[begin MATERIAL FOR THE TASK]
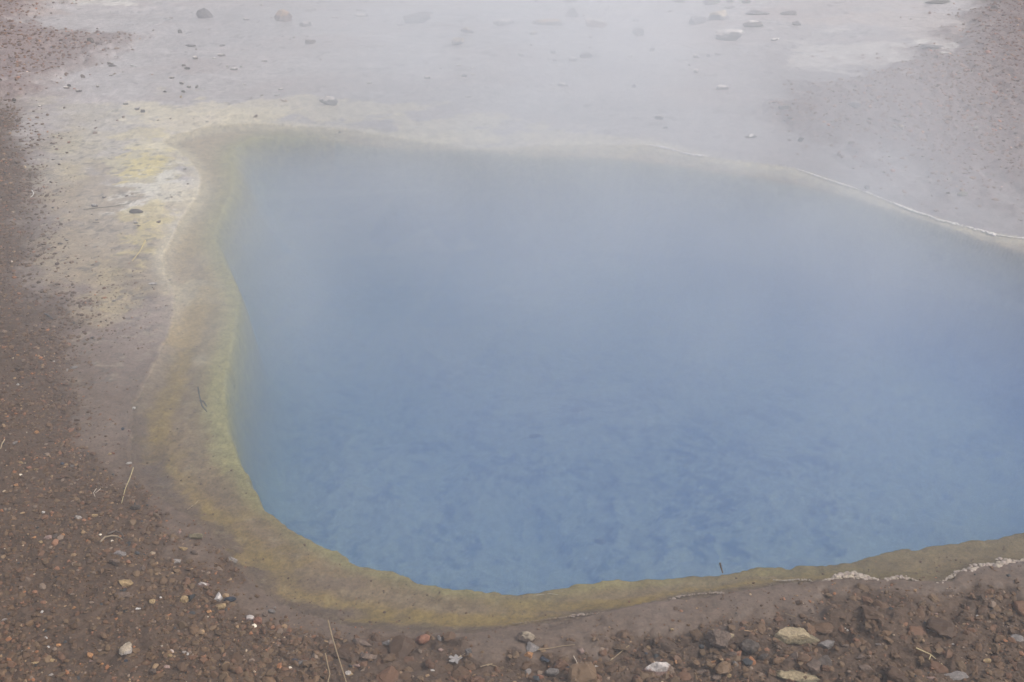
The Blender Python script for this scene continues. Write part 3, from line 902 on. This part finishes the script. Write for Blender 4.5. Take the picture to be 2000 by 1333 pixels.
935 822 11 10 a wh -|small whitish chip on the bed left of the middle of the pool
1125 805 30 20 a pl -|larger pale fragment on the pool bed
1034 1003 10 10 r wh -|small pale round stone on the bed near the near rim
1173 1060 30 24 a pl -|faint square grey block on the bed near the near rim
1045 857 36 12 s bk -|dark flat patch of stone on the pool bed
"""
grp = None; k = 0
for L in STONES.strip().split('\n'):
    if L.startswith('#'): grp = L[1:]; continue
    a_, lab = L.split('|')
    p_ = a_.split()
    if p_[4] == '-': continue
    k += 1
    w_ = float(p_[2]); lab2 = lab
    nm = 'boulder' if w_ >= 34 and 'boulder' in lab else 'rock' if w_ >= 26 else 'pebble' if w_ < 11 else 'stone'
    if 'clod' in lab or 'clump' in lab or 'crumb' in lab: nm = 'clod'
    sink = grp == 'stones lying under water'
    o_ = make_rock(float(p_[0]), float(p_[1]), w_, float(p_[3]), p_[4], p_[5], p_[6], lab, name=nm, cat=nm, group=grp, seed=k, rot=rng.uniform(-.25, .25))
    if sink:
        dx, dy, dz = [float(v) for v in ray(float(p_[0]), float(p_[1]))]
        zb = -.5
        for _ in range(8):
            t_ = (zb - H) / dz; zb = float(height(np.array([dx * t_]), np.array([dy * t_]))[0])
        o_.location = (dx * t_, dy * t_, zb)

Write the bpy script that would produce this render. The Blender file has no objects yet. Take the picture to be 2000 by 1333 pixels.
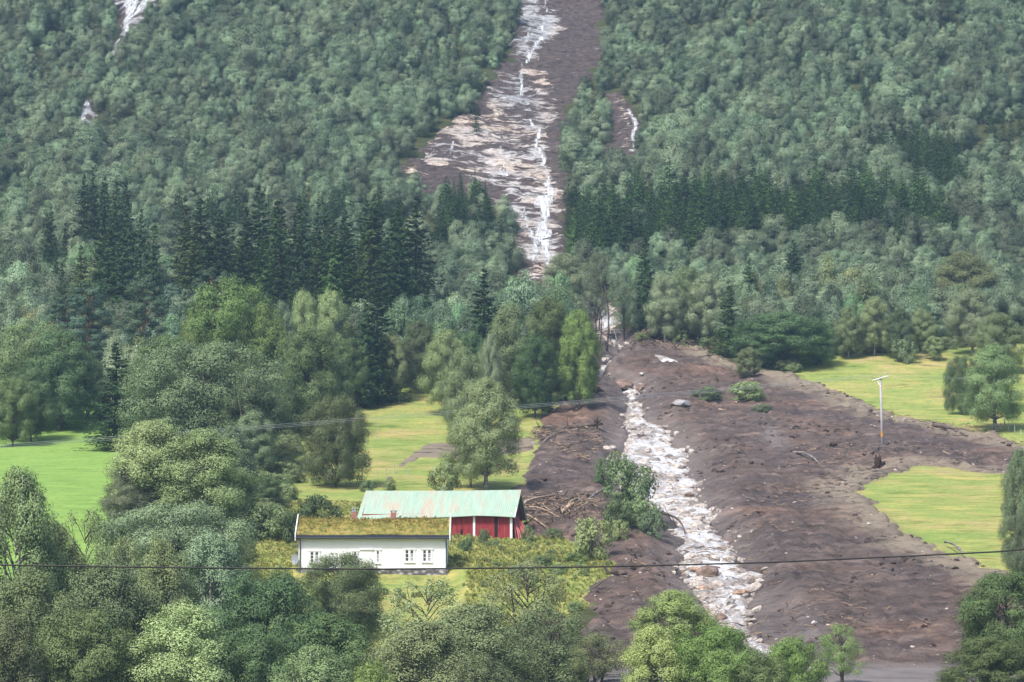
import bpy, math, random
import numpy as np
from mathutils import Vector

# ------------------------------------------------------------------ camera
S = bpy.context.scene
COL = S.collection
PITCH = math.radians(5.0)
FPX = 120.0 / 36.0 * 2000.0          # focal length in photograph pixels
cd = bpy.data.cameras.new('camera'); cam = bpy.data.objects.new('camera', cd); COL.objects.link(cam)
cam.location = (0, 0, 0); cam.rotation_euler = (math.pi / 2 + PITCH, 0, 0)
cd.lens = 120; cd.sensor_width = 36; cd.clip_start = 0.5; cd.clip_end = 4000
S.camera = cam
# ------------------------------------------------------------------ world, sun, exposure
SUN_EL, SUN_AZ = math.radians(52), math.radians(-146)     # azimuth from +y, clockwise: behind the camera, from its left
w = bpy.data.worlds.new('World'); S.world = w; w.use_nodes = True
nt = w.node_tree; bg = nt.nodes['Background']
sky = nt.nodes.new('ShaderNodeTexSky'); sky.sky_type = 'NISHITA'; sky.sun_disc = False
sky.sun_elevation = SUN_EL; sky.sun_rotation = SUN_AZ; sky.air_density = 1.0; sky.dust_density = 3.0; sky.ozone_density = 1.0
nt.links.new(sky.outputs[0], bg.inputs[0]); bg.inputs[1].default_value = 0.15
ld = bpy.data.lights.new('sun', 'SUN'); ld.energy = 3.6; ld.angle = math.radians(10.0); ld.color = (1.0, 0.955, 0.89)
sun = bpy.data.objects.new('sun', ld); COL.objects.link(sun)
dirv = Vector((math.sin(SUN_AZ) * math.cos(SUN_EL), math.cos(SUN_AZ) * math.cos(SUN_EL), math.sin(SUN_EL)))
sun.rotation_euler = dirv.to_track_quat('Z', 'Y').to_euler(); sun.location = (0, 0, 300)
S.view_settings.view_transform = 'Standard'; S.view_settings.look = 'None'
S.view_settings.exposure = 0.48; S.view_settings.gamma = 1.0
S.render.engine = 'CYCLES'
S.cycles.max_bounces = 5; S.cycles.diffuse_bounces = 3; S.cycles.glossy_bounces = 1; S.cycles.transmission_bounces = 3
S.cycles.volume_bounces = 0; S.cycles.use_denoising = True; S.cycles.denoiser = 'OPENIMAGEDENOISE'; S.cycles.denoising_prefilter = 'ACCURATE'; S.cycles.denoising_input_passes = 'RGB_ALBEDO_NORMAL'; S.cycles.use_adaptive_sampling = False; S.cycles.filter_width = 1.5; S.cycles.transparent_max_bounces = 6; S.cycles.caustics_reflective = False; S.cycles.caustics_refractive = False
HAZE = 0.00015

rng = np.random.default_rng(7)
random.seed(7)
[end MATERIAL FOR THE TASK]
Restate every record exactly, please; do not copy the pictures.

The Blender Python script for this scene continues. Write part 3, from line 902 on. This part finishes the script. Write for Blender 4.5. Take the picture to be 2000 by 1333 pixels.
935 822 11 10 a wh -|small whitish chip on the bed left of the middle of the pool
1125 805 30 20 a pl -|larger pale fragment on the pool bed
1034 1003 10 10 r wh -|small pale round stone on the bed near the near rim
1173 1060 30 24 a pl -|faint square grey block on the bed near the near rim
1045 857 36 12 s bk -|dark flat patch of stone on the pool bed
"""
grp = None; k = 0
for L in STONES.strip().split('\n'):
    if L.startswith('#'): grp = L[1:]; continue
    a_, lab = L.split('|')
    p_ = a_.split()
    if p_[4] == '-': continue
    k += 1
    w_ = float(p_[2]); lab2 = lab
    nm = 'boulder' if w_ >= 34 and 'boulder' in lab else 'rock' if w_ >= 26 else 'pebble' if w_ < 11 else 'stone'
    if 'clod' in lab or 'clump' in lab or 'crumb' in lab: nm = 'clod'
    sink = grp == 'stones lying under water'
    o_ = make_rock(float(p_[0]), float(p_[1]), w_, float(p_[3]), p_[4], p_[5], p_[6], lab, name=nm, cat=nm, group=grp, seed=k, rot=rng.uniform(-.25, .25))
    if sink:
        dx, dy, dz = [float(v) for v in ray(float(p_[0]), float(p_[1]))]
        zb = -.5
        for _ in range(8):
            t_ = (zb - H) / dz; zb = float(height(np.array([dx * t_]), np.array([dy * t_]))[0])
        o_.location = (dx * t_, dy * t_, zb)

Write the bpy script that would produce this render. The Blender file has no objects yet. Take the picture to be 2000 by 1333 pixels.
import bpy, math, random
import numpy as np
from mathutils import Vector

# ------------------------------------------------------------------ camera
S = bpy.context.scene
COL = S.collection
PITCH = math.radians(5.0)
FPX = 120.0 / 36.0 * 2000.0          # focal length in photograph pixels
cd = bpy.data.cameras.new('camera'); cam = bpy.data.objects.new('camera', cd); COL.objects.link(cam)
cam.location = (0, 0, 0); cam.rotation_euler = (math.pi / 2 + PITCH, 0, 0)
cd.lens = 120; cd.sensor_width = 36; cd.clip_start = 0.5; cd.clip_end = 4000
S.camera = cam
# ------------------------------------------------------------------ world, sun, exposure
SUN_EL, SUN_AZ = math.radians(52), math.radians(-146)     # azimuth from +y, clockwise: behind the camera, from its left
w = bpy.data.worlds.new('World'); S.world = w; w.use_nodes = True
nt = w.node_tree; bg = nt.nodes['Background']
sky = nt.nodes.new('ShaderNodeTexSky'); sky.sky_type = 'NISHITA'; sky.sun_disc = False
sky.sun_elevation = SUN_EL; sky.sun_rotation = SUN_AZ; sky.air_density = 1.0; sky.dust_density = 3.0; sky.ozone_density = 1.0
nt.links.new(sky.outputs[0], bg.inputs[0]); bg.inputs[1].default_value = 0.15
ld = bpy.data.lights.new('sun', 'SUN'); ld.energy = 3.6; ld.angle = math.radians(10.0); ld.color = (1.0, 0.955, 0.89)
sun = bpy.data.objects.new('sun', ld); COL.objects.link(sun)
dirv = Vector((math.sin(SUN_AZ) * math.cos(SUN_EL), math.cos(SUN_AZ) * math.cos(SUN_EL), math.sin(SUN_EL)))
sun.rotation_euler = dirv.to_track_quat('Z', 'Y').to_euler(); sun.location = (0, 0, 300)
S.view_settings.view_transform = 'Standard'; S.view_settings.look = 'None'
S.view_settings.exposure = 0.48; S.view_settings.gamma = 1.0
S.render.engine = 'CYCLES'
S.cycles.max_bounces = 5; S.cycles.diffuse_bounces = 3; S.cycles.glossy_bounces = 1; S.cycles.transmission_bounces = 3
S.cycles.volume_bounces = 0; S.cycles.use_denoising = True; S.cycles.denoiser = 'OPENIMAGEDENOISE'; S.cycles.denoising_prefilter = 'ACCURATE'; S.cycles.denoising_input_passes = 'RGB_ALBEDO_NORMAL'; S.cycles.use_adaptive_sampling = False; S.cycles.filter_width = 1.5; S.cycles.transparent_max_bounces = 6; S.cycles.caustics_reflective = False; S.cycles.caustics_refractive = False
HAZE = 0.00015

rng = np.random.default_rng(7)
random.seed(7)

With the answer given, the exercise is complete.